R Fedosejevs
Contact
Professor, Faculty of Engineering - Electrical & Computer Engineering Dept
- rfed@ualberta.ca
- Phone
- (780) 492-5330
- Address
-
11-330 Donadeo Innovation Centre For Engineering
9211 116 StEdmonton ABT6G 2H5
Overview
Area of Study / Keywords
Photonics and Plasmas
Research
Research Interests
Research Interests include high power and ultrashort laser development and laser-plasma interactions and applications in sensing, materials processing and laser fusion energy. These studies span more than 40 years. As a visiting scientist I spent five years total at the National Research Council of Canada, three years at the Max-Planck-Institut fuer Quantenoptik in Germany, one year at the CELIA laser institute in Bordeaux and half a year at the Center for High Power Lasers, CLPU, in Salamanca, Spain. During those periods I worked with a large variety of laser systems including high power nanosecond carbon-dioxide, iodine and glass lasers, picosecond glass and krypton fluoride lasers, and femtosecond titanium sapphire laser systems. With these systems I’ve studied a number of high temperature plasma phenomena including x-ray generation, MeV to GeV particle acceleration and hydrodynamics of laser produced plasmas. Many of the studies are related to the ultimate goal of generating fusion energy using high power laser pulses.
Current Research:
- Relativistic Laser Plasma Interactions and Fast Ignition for Laser Fusion Energy
- Shock Ignition for Laser Fusion Energy
- The development of high power femtosecond laser systems
- MeV to GeV particle acceleration with ultrashort laser pulses
- The study of laser-plasma interactions on a femtosecond and picosecond time scale including high intensity particle and x-ray generation and applications to laser fusion
- Laser sensor technology for identification and characterization of materials
- Precision micromachining and nanomachining using femtosecond laser pulses
- Development of high energy proton telescope for use on proposed satellite mission
Courses
ECE 202 - Electrical Circuits I
Circuit element definitions. Circuit laws: Ohm's, KVL, KCL. Resistive voltage and current dividers. Basic loop and nodal analysis. Dependent sources. Circuit theorems: linearity, superposition, maximum power transfer, Thevenin, Norton. Time domain behavior of inductance and capacitance, energy storage. Sinusoidal signals, complex numbers, phasor and impedance concepts. Magnetically coupled networks. Single phase power and power factor. Prerequisites: MATH 101, 102. Credit may be obtained in only one of ECE 202, E E 240, ECE 209 or E E 239, unless approved by the Department.

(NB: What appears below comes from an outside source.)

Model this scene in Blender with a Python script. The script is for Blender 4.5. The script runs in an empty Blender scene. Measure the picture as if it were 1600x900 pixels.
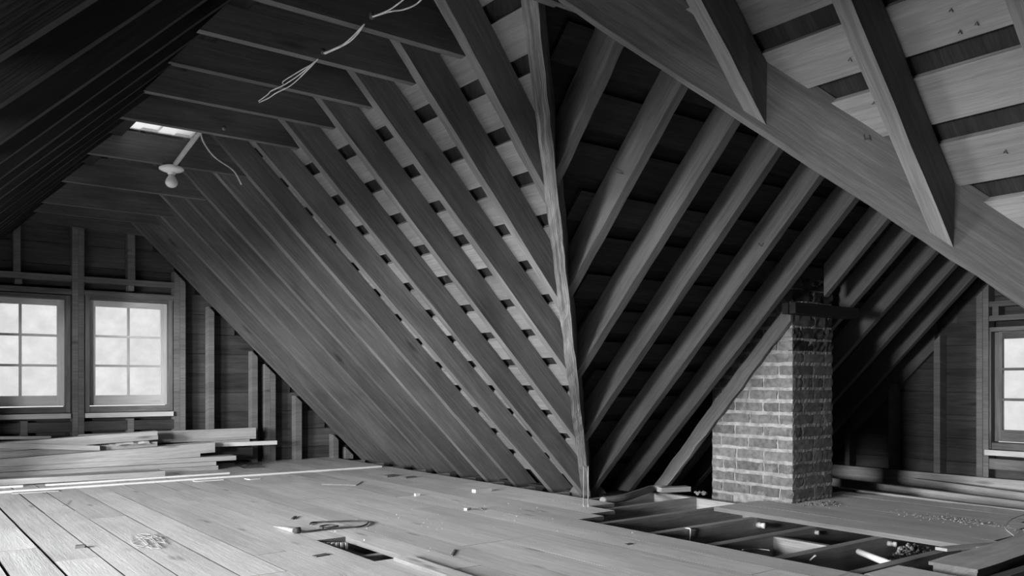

ECE 474 - Introduction to Plasma Engineering
Definition of plasma. Behavior in electric and magnetic fields. Particle, kinetic and fluid description of flow and transport phenomena. Waves in plasmas. Current approaches to thermonuclear fusion. High temperature laser produced plasmas and low temperature DC and RF discharge plasmas. Applications in discharge pumping of lasers, plasma etching, thin film deposition and generation of x-rays. Prerequisites: ECE 370 or E E 315 or PHYS 381. Credit may be obtained in only one of ECE 474 or E E 474.
ECE 675 - Plasma Engineering
Engineering of plasmas for applications in fusion, space, astrophysics, microelectronic processing, plasma-assisted manufacturing and microwave generation. Characterization of the plasma state, charged particle dynamics in electric and magnetic fields, the two-fluid model, magnetohydrodynamic model, linear and nonlinear waves, atomic and collisional processes, transport properties.